Here is what I have;
Cisco 2100 Series Wireless Lan Manager with 6 access points for our two wireless networks.
Cisco Aironet 1300 Wireless bridge for our bridge to our second building.
Cisco ASA 5515 for our firewall
Cisco 3560's for most of our switches
Cisco 2960's for a couple of switches
Here is exactly what I am trying;
I have configured 2 ports with different IP's on our ASA and connected them to our main switch (one for employees and one for customers). I have configured the VLAN on our main switch with two IP addresses.
I configured a laptop with an IP address that uses the second ASA connection as its default gateway.

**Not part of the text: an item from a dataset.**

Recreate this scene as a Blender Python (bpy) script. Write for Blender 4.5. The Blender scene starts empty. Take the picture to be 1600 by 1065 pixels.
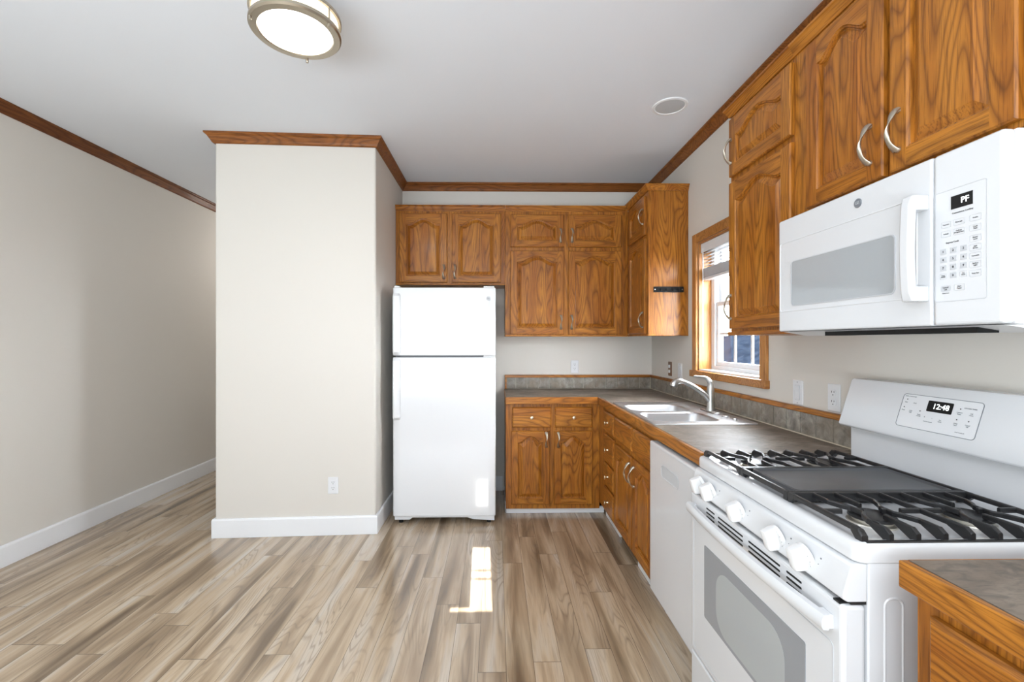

Within minutes of connecting the laptop, the wireless connections start dropping off.
My question is; What can be causing this?
This is the situation I am trying to solve. We wan't to separate customer computers and personal employee devices from our corporate network. There is no way to physically separate them as customers and employees move around too much in the building and will plug into the same jack at different times.
A few things I have looked at and discarded as solutions.
Statically configuring a port for a specific VLAN - As referenced above, this is not administratively possible.
Dynamically assigning a VLAN - From what I understand this has an upper limit of 20 devices per port and we can easily exceed this. I am also unsure of how this handles 2 devices on the same port that need to be on different VLANs.
802.1x with a radius server - the problem with this is that, on a daily basis, we don't know what kind of device is be connected and whether or not it will work on our network. (we are a testing company and have devices connect that are not fully configured and may not like 802.1x very much).
What I have decided to do;
I want to have two subnets using the same VLAN that do not need to talk to each other. I understand that anyone with a packet sniffer could figure out the IP scheme of the other subnet and change their IP to get to the other network but this is a risk we can deal with.
Sorry for the long post but I want to make sure all information is being presented up front.
Eric
05-25-2013 07:06 AM
Does anyone need more info before having any response?
05-25-2013 07:39 AM
Customers and employees move around and plug into the same jack at different times....
That's a job for 802.1x, acs, and/or ise.